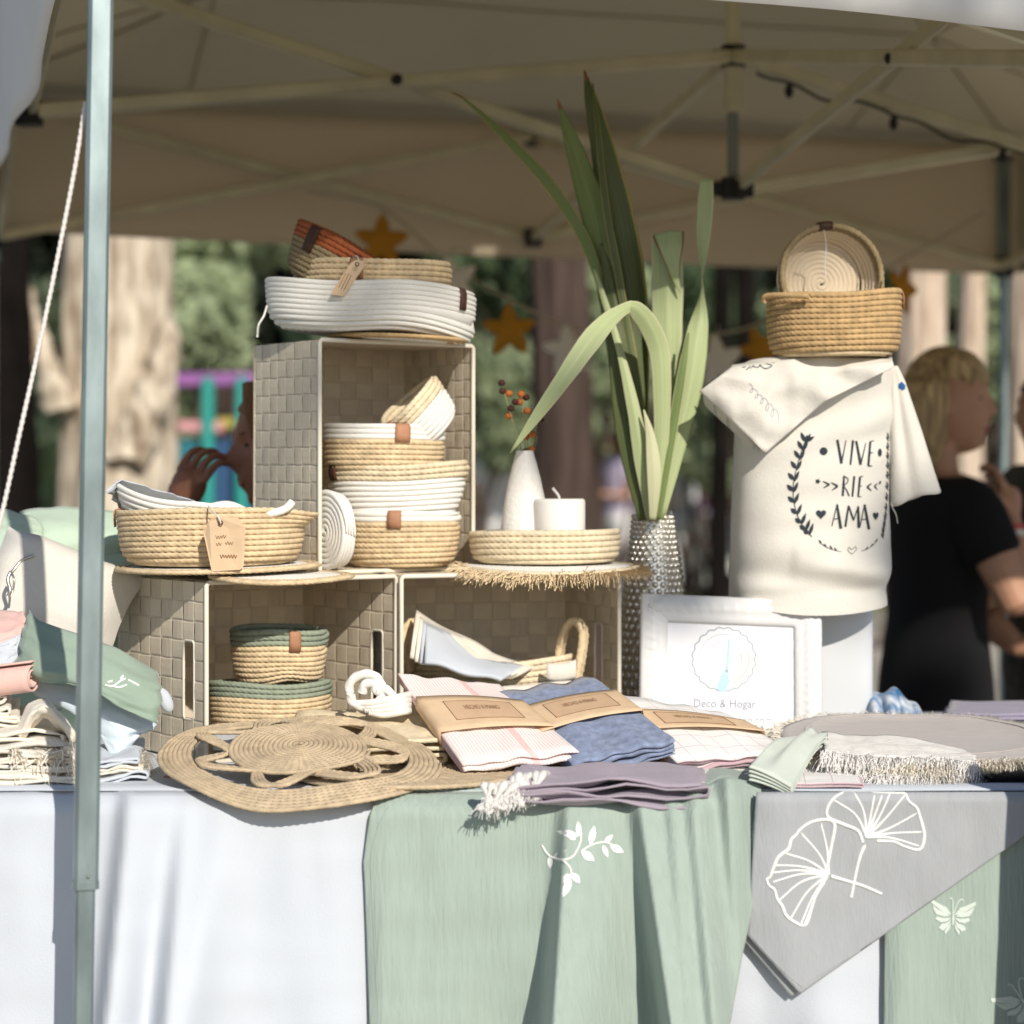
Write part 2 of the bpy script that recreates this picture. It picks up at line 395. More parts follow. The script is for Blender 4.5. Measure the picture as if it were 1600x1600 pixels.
def basket(label, group, mtx, a, b, h, t, bands, flare=.9, deform=None, name='rope_basket', cat='basket', base_mat='jute_rope', tags=(), square=0.0):
    """coiled rope basket. bands: [(turns, material, strands per turn)] from the bottom up; the coil is one continuous rope per colour"""
    mtx = Matrix(mtx); th_ = thing(name, label, cat, mtx.translation, group)
    total = sum(x[0] for x in bands); pz = h/total
    sd_ = (hash(label) if False else sum(map(ord, label))) % 97
    def fin(V):
        V = np.array(V); an = np.arctan2(V[:, 1], V[:, 0]); up_ = np.clip(V[:, 2]/h, 0, 1.1)
        wob = 1+up_*(.016*np.sin(2*an+sd_)+.010*np.sin(3*an+2.3*sd_))
        V = V*np.stack([wob, wob, np.ones_like(wob)], 1); V[:, 2] += up_*h*(.022*np.sin(2*an+1.7*sd_)+.016*np.sin(3*an+sd_))
        V = V if deform is None else deform(V)
        if square:
            c = np.arctan2(V[:, 1], V[:, 0]); k = 1+square*(np.abs(np.sin(2*c))-.5)
            V = V*np.stack([k, k, np.ones_like(k)], 1)
        return xf(V, mtx)
    def rz(k):                                        # radius factor by turn
        x = np.clip(k/max(1, total-1), 0, 1)
        return flare+(1-flare)*x-.10*np.exp(-k/1.1)*(1 if flare < 1 else .6)
    k0 = 0
    for (nt_, m, N) in bands:
        ks = np.arange(nt_+1)+k0
        per = max(72, int(N*5)) if N else 96
        C, ph = helix(rz(ks), (ks+.5)*pz-(.0 if k0 else 0), nt_, per, a-t/2, b-t/2)
        rad = np.stack([np.cos(ph), np.sin(ph), np.zeros_like(ph)], -1)
        V, Fc = coil_tube(C, rad, max(t, pz*(1.32 if N else 1.16)), 10, N, ph, .34 if N else 0, flat=1.0)
        obj('coil', fin(V), Fc, m, th_)
        k0 += nt_
    nb = max(4, int(a/(t*1.4))); r0 = rz(np.array([0.]))[0]
    C, ph = helix(np.linspace(.02, r0, nb+1), np.full(nb+1, t*.5), nb, 60, a-t/2, b-t/2)
    V, Fc = coil_tube(C, np.stack([np.cos(ph), np.sin(ph), 0*ph], -1), t*1.35, 6, 0, ph, 0)
    obj('base', fin(V), Fc, base_mat, th_)
    for (ang, wdt, ln, m) in tags:                    # leather tab folded over the rim
        q = []
        for (io, dz) in ((-.6, -ln*.35), (-.62, -.002), (-.45, t*.55), (0, t*.8), (.5, t*.55), (.68, -.002), (.70, -ln*.5), (.70, -ln)):
            row = []
            for s in np.linspace(-.5, .5, 4):
                ca = R(ang)+s*wdt/a
                z = h+dz; kk = rz(np.array([z/pz]))[0]
                row.append(((a-t/2)*kk*math.cos(ca)+io*2*t*.62*math.cos(ca), (b-t/2)*kk*math.sin(ca)+io*2*t*.62*math.sin(ca), z))
            q.append(row)
        q = np.array(q); g = fin(q.reshape(-1, 3)).reshape(q.shape)
        grid('leather_tab', g, m, th_, solid=.0018)
    return th_

def flat_coil(name, fn, r0, r1, t, m, parent, N=0, per=110, zoff=0.0, flat=.8):
    """flat spiral of rope; fn maps local disc coordinates to the world"""
    turns = max(1, int(round((r1-r0)/(t*.93)))); per = max(per, int(N*3.4))
    C, ph = helix(np.linspace(r0, r1, turns+1), np.full(turns+1, t/2+zoff), turns, per)
    V, Fc = coil_tube(C, np.stack([np.cos(ph), np.sin(ph), 0*ph], -1), t*1.2, 8, N, ph, .32 if N else 0, flat)
    return obj(name, fn(V), Fc, m, parent)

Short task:
Skip the pictures, then retype every line above exactly.

Solution:
Write part 2 of the bpy script that recreates this picture. It picks up at line 395. More parts follow. The script is for Blender 4.5. Measure the picture as if it were 1600x1600 pixels.
def basket(label, group, mtx, a, b, h, t, bands, flare=.9, deform=None, name='rope_basket', cat='basket', base_mat='jute_rope', tags=(), square=0.0):
    """coiled rope basket. bands: [(turns, material, strands per turn)] from the bottom up; the coil is one continuous rope per colour"""
    mtx = Matrix(mtx); th_ = thing(name, label, cat, mtx.translation, group)
    total = sum(x[0] for x in bands); pz = h/total
    sd_ = (hash(label) if False else sum(map(ord, label))) % 97
    def fin(V):
        V = np.array(V); an = np.arctan2(V[:, 1], V[:, 0]); up_ = np.clip(V[:, 2]/h, 0, 1.1)
        wob = 1+up_*(.016*np.sin(2*an+sd_)+.010*np.sin(3*an+2.3*sd_))
        V = V*np.stack([wob, wob, np.ones_like(wob)], 1); V[:, 2] += up_*h*(.022*np.sin(2*an+1.7*sd_)+.016*np.sin(3*an+sd_))
        V = V if deform is None else deform(V)
        if square:
            c = np.arctan2(V[:, 1], V[:, 0]); k = 1+square*(np.abs(np.sin(2*c))-.5)
            V = V*np.stack([k, k, np.ones_like(k)], 1)
        return xf(V, mtx)
    def rz(k):                                        # radius factor by turn
        x = np.clip(k/max(1, total-1), 0, 1)
        return flare+(1-flare)*x-.10*np.exp(-k/1.1)*(1 if flare < 1 else .6)
    k0 = 0
    for (nt_, m, N) in bands:
        ks = np.arange(nt_+1)+k0
        per = max(72, int(N*5)) if N else 96
        C, ph = helix(rz(ks), (ks+.5)*pz-(.0 if k0 else 0), nt_, per, a-t/2, b-t/2)
        rad = np.stack([np.cos(ph), np.sin(ph), np.zeros_like(ph)], -1)
        V, Fc = coil_tube(C, rad, max(t, pz*(1.32 if N else 1.16)), 10, N, ph, .34 if N else 0, flat=1.0)
        obj('coil', fin(V), Fc, m, th_)
        k0 += nt_
    nb = max(4, int(a/(t*1.4))); r0 = rz(np.array([0.]))[0]
    C, ph = helix(np.linspace(.02, r0, nb+1), np.full(nb+1, t*.5), nb, 60, a-t/2, b-t/2)
    V, Fc = coil_tube(C, np.stack([np.cos(ph), np.sin(ph), 0*ph], -1), t*1.35, 6, 0, ph, 0)
    obj('base', fin(V), Fc, base_mat, th_)
    for (ang, wdt, ln, m) in tags:                    # leather tab folded over the rim
        q = []
        for (io, dz) in ((-.6, -ln*.35), (-.62, -.002), (-.45, t*.55), (0, t*.8), (.5, t*.55), (.68, -.002), (.70, -ln*.5), (.70, -ln)):
            row = []
            for s in np.linspace(-.5, .5, 4):
                ca = R(ang)+s*wdt/a
                z = h+dz; kk = rz(np.array([z/pz]))[0]
                row.append(((a-t/2)*kk*math.cos(ca)+io*2*t*.62*math.cos(ca), (b-t/2)*kk*math.sin(ca)+io*2*t*.62*math.sin(ca), z))
            q.append(row)
        q = np.array(q); g = fin(q.reshape(-1, 3)).reshape(q.shape)
        grid('leather_tab', g, m, th_, solid=.0018)
    return th_

def flat_coil(name, fn, r0, r1, t, m, parent, N=0, per=110, zoff=0.0, flat=.8):
    """flat spiral of rope; fn maps local disc coordinates to the world"""
    turns = max(1, int(round((r1-r0)/(t*.93)))); per = max(per, int(N*3.4))
    C, ph = helix(np.linspace(r0, r1, turns+1), np.full(turns+1, t/2+zoff), turns, per)
    V, Fc = coil_tube(C, np.stack([np.cos(ph), np.sin(ph), 0*ph], -1), t*1.2, 8, N, ph, .32 if N else 0, flat)
    return obj(name, fn(V), Fc, m, parent)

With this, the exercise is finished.